Some lower-cost sensors may have unacceptable ratings or may not be fully potted to resist failure in an industrial application. For the most part, inductive proximity sensors are very tolerant of severe environments. They are mostly unaffected by dirt and contaminates in the air.

Photoelectric sensors have three general operational types, and manufacturers often use different terms for each. One type uses a light source aimed at a separate detector and called a through-beam sensor. When an object breaks the path of the light, the detector output changes state. These sensors increase the wiring requirements, but they are also the least likely to false-trigger.

The second type of photoelectric is called a retro-reflective sensor. The light source is aimed at a reflector, the reflector then returns the light back to the same device that generated the light. A retro-reflective sensor often uses a pulsed light output and polarization to ensure the light detected was generated by the same sensor. Two or more retro-reflective sensors may be placed side by side without cross interference. The reflector often twists the polarized light by 90° so the sensor can differentiate between the reflector and any other reflective surface.
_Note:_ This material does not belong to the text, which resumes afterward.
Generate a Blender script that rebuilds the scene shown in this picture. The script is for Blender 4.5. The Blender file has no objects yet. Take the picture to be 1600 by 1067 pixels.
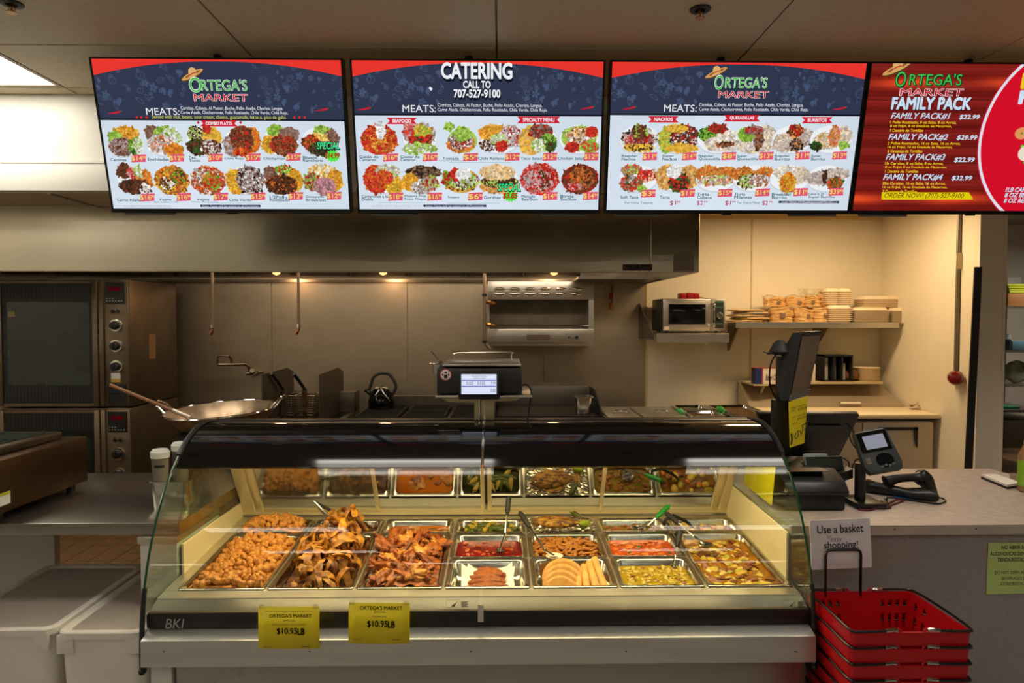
import bpy, bmesh, math, random
import numpy as np
from mathutils import Vector, Matrix, noise as mnoise

R = math.radians
random.seed(7)
SC = bpy.context.scene
COL = SC.collection

# ------------------------------------------------------------------ camera
EYE = Vector((0.0, 0.0, 1.65))
cam_d = bpy.data.cameras.new('camera')
cam_d.lens = 24.0; cam_d.sensor_width = 36.0; cam_d.clip_start = 0.05; cam_d.clip_end = 60
cam = bpy.data.objects.new('camera', cam_d); COL.objects.link(cam)
cam.location = EYE
cam.rotation_euler = (R(90 - 1.96), 0, R(-0.913))
SC.camera = cam
CAM_R = cam.rotation_euler.to_matrix()
F = 1066.67

# ------------------------------------------------------------------ world and exposure
world = bpy.data.worlds.new('world'); SC.world = world; world.use_nodes = True
bgn = world.node_tree.nodes['Background']
bgn.inputs[0].default_value = (0.9, 0.93, 1.0, 1); bgn.inputs[1].default_value = 0.05
SC.view_settings.view_transform = 'Standard'
SC.view_settings.look = 'None'
SC.view_settings.exposure = 0.0
SC.view_settings.gamma = 1.0
SC.view_settings.use_curve_mapping = False
TROFFER = 9.0        # ceiling panels
CASE_LAMP = 13.0     # warm tubes in the food case
RECESS_LAMP = 17.0   # warm tube over the prep corner
HOOD_LAMP = 5.0      # bulbs under the hood
TV_GAIN = 0.95

def area_light(name, loc, rot, sx, sy, power, color):
    d = bpy.data.lights.new(name, 'AREA'); d.shape = 'RECTANGLE'; d.size = sx; d.size_y = sy
    d.energy = power; d.color = color
    o = bpy.data.objects.new(name, d); COL.objects.link(o); o.location = loc; o.rotation_euler = rot
    return o

# warm tubes hidden up in the top of the food case, shining on the pans
area_light('case_light', (-0.075, 2.80, 1.125), (R(-4), 0, 0), 2.2, 0.07, CASE_LAMP, (1.0, 0.78, 0.42))
# warm tube on the low ceiling of the prep corner (behind the menu screens)
area_light('corner_light', (2.45, 5.15, 2.55), (0, 0, 0), 1.2, 0.25, RECESS_LAMP * 2.0, (1.0, 0.73, 0.43))
area_light('back_kitchen_light', (6.6, 7.6, 2.7), (0, 0, 0), 1.2, 0.6, 24, (1.0, 0.93, 0.82))
# unseen fill light added behind the hood's front lip to brighten the back wall
area_light('hood_fill_light', (-0.75, 4.85, 2.30), (R(24), 0, 0), 4.0, 0.12, 22, (1.0, 0.86, 0.68))
for hx in (-1.9, -1.0, 0.45):
    d = bpy.data.lights.new('hood_bulb_light', 'POINT'); d.energy = HOOD_LAMP; d.color = (1.0, 0.6, 0.3); d.shadow_soft_size = 0.04
    o = bpy.data.objects.new('hood_bulb_light', d); COL.objects.link(o); o.location = (hx, 5.82, 2.03)

# ------------------------------------------------------------------ photo geometry helpers
def ray(px, py):
    return CAM_R @ Vector((px - 800.0, 533.5 - py, -F))
def P(px, py, Y):
    d = ray(px, py); return EYE + d * (Y / d.y)
def onplane(px, py, co, no):
    d = ray(px, py); return EYE + d * ((co - EYE).dot(no) / d.dot(no))

# ------------------------------------------------------------------ materials
MATS = {}
def _nt(name):
    m = bpy.data.materials.new(name); m.use_nodes = True
    nt = m.node_tree; return m, nt, nt.nodes['Principled BSDF']
def srgb(c):
    return tuple((x / 255 / 12.92) if x / 255 <= 0.04045 else ((x / 255 + 0.055) / 1.055) ** 2.4 for x in c)
def mat(name, c, rough=0.5, metal=0.0, c2=None, scale=8.0, stretch=(1, 1, 1), bump=0.0, spec=0.5, detail=4, rv=0.0, coat=0.0, lo=0.35, hi=0.65, sss=0.0, bscale=None):
    """c, c2 in 0-255 sRGB; c2 mixes in by noise, bump is relief strength, rv varies the roughness."""
    if name in MATS: return MATS[name]
    m, nt, b = _nt(name); N = nt.nodes; L = nt.links
    b.inputs['Base Color'].default_value = (*srgb(c), 1)
    b.inputs['Roughness'].default_value = rough; b.inputs['Metallic'].default_value = metal
    b.inputs['Specular IOR Level'].default_value = spec
    if coat: b.inputs['Coat Weight'].default_value = coat; b.inputs['Coat Roughness'].default_value = 0.1
    if sss: b.inputs['Subsurface Weight'].default_value = sss; b.inputs['Subsurface Radius'].default_value = (0.02, 0.01, 0.005)
    if c2 or bump or rv:
        tc = N.new('ShaderNodeTexCoord'); mp = N.new('ShaderNodeMapping'); mp.inputs['Scale'].default_value = stretch
        L.new(tc.outputs['Object'], mp.inputs[0])
        nz = N.new('ShaderNodeTexNoise'); nz.inputs['Scale'].default_value = scale; nz.inputs['Detail'].default_value = detail
        L.new(mp.outputs[0], nz.inputs['Vector'])
        if c2:
            rp = N.new('ShaderNodeValToRGB'); rp.color_ramp.elements[0].position = lo; rp.color_ramp.elements[1].position = hi
            rp.color_ramp.elements[0].color = (*srgb(c), 1); rp.color_ramp.elements[1].color = (*srgb(c2), 1)
            L.new(nz.outputs[0], rp.inputs[0]); L.new(rp.outputs[0], b.inputs['Base Color'])
        if rv:
            mr = N.new('ShaderNodeMapRange'); mr.inputs[3].default_value = rough - rv; mr.inputs[4].default_value = rough + rv
            mr.inputs[1].default_value = 0.3; mr.inputs[2].default_value = 0.7
            L.new(nz.outputs[0], mr.inputs[0]); L.new(mr.outputs[0], b.inputs['Roughness'])
        if bump:
            src = nz
            if bscale:
                src = N.new('ShaderNodeTexNoise'); src.inputs['Scale'].default_value = bscale; src.inputs['Detail'].default_value = 3
                L.new(mp.outputs[0], src.inputs['Vector'])
            bp = N.new('ShaderNodeBump'); bp.inputs['Strength'].default_value = bump; bp.inputs['Distance'].default_value = 0.01
            L.new(src.outputs[0], bp.inputs['Height']); L.new(bp.outputs[0], b.inputs['Normal'])
    MATS[name] = m; return m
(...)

The third type of photoelectric sensor is called a diffuse-reflective sensor. The diffused sensor outputs a light beam and detects the beam’s reflection from any object it hits. The diffuse type of photoelectric sensor is the closest equivalent to an inductive proximity sensor. Diffused photoelectric sensors will detect most any object placed within the sensor’s detection range.

Quite often the diffuse photoelectric sensor has a gain adjustment. This gain adjustment may be an analog potentiometer or a digital value entered into the sensor’s setup routine. By adjusting the gain, the sensing distance may be changed. The diffuse sensor’s performance will be affected by the color, texture and angle of incidence light is reflected from the target. The sensor will detect a smooth white surface that is at a right angle to the beam of light at a greater range than a dark uneven surface that is at a greater angle of specular reflectance.

Unless the light produced by a diffuse sensor is focused, the light pattern exiting the sensor is an inverse cone, meaning that the light will spread out in an ever-expanding beam as it moves further from the sensor’s lens. Focusing lenses are typically an added accessory, if they are available at all. The width of the light beam at several distances is usually included in the technical information. Because the beam of light expands, diffuse sensors have the greatest likelihood of false-triggering. By properly specifying and tuning the sensor, this problem can be reduced.

Most industrial photoelectric sensors are constructed with some type of plastic housing and lens. Sensors with a metal housing and glass lens cover are available. There are three main components to a photoelectric sensor—the electronics, including the light source; the lens; and the lens cover. Photo sensors are usually less tolerant of vibration and shock than inductive proximity sensors. If the sensor is deployed in a harsh environment, fiberoptics may be considered to remove the electronics from the harsh conditions.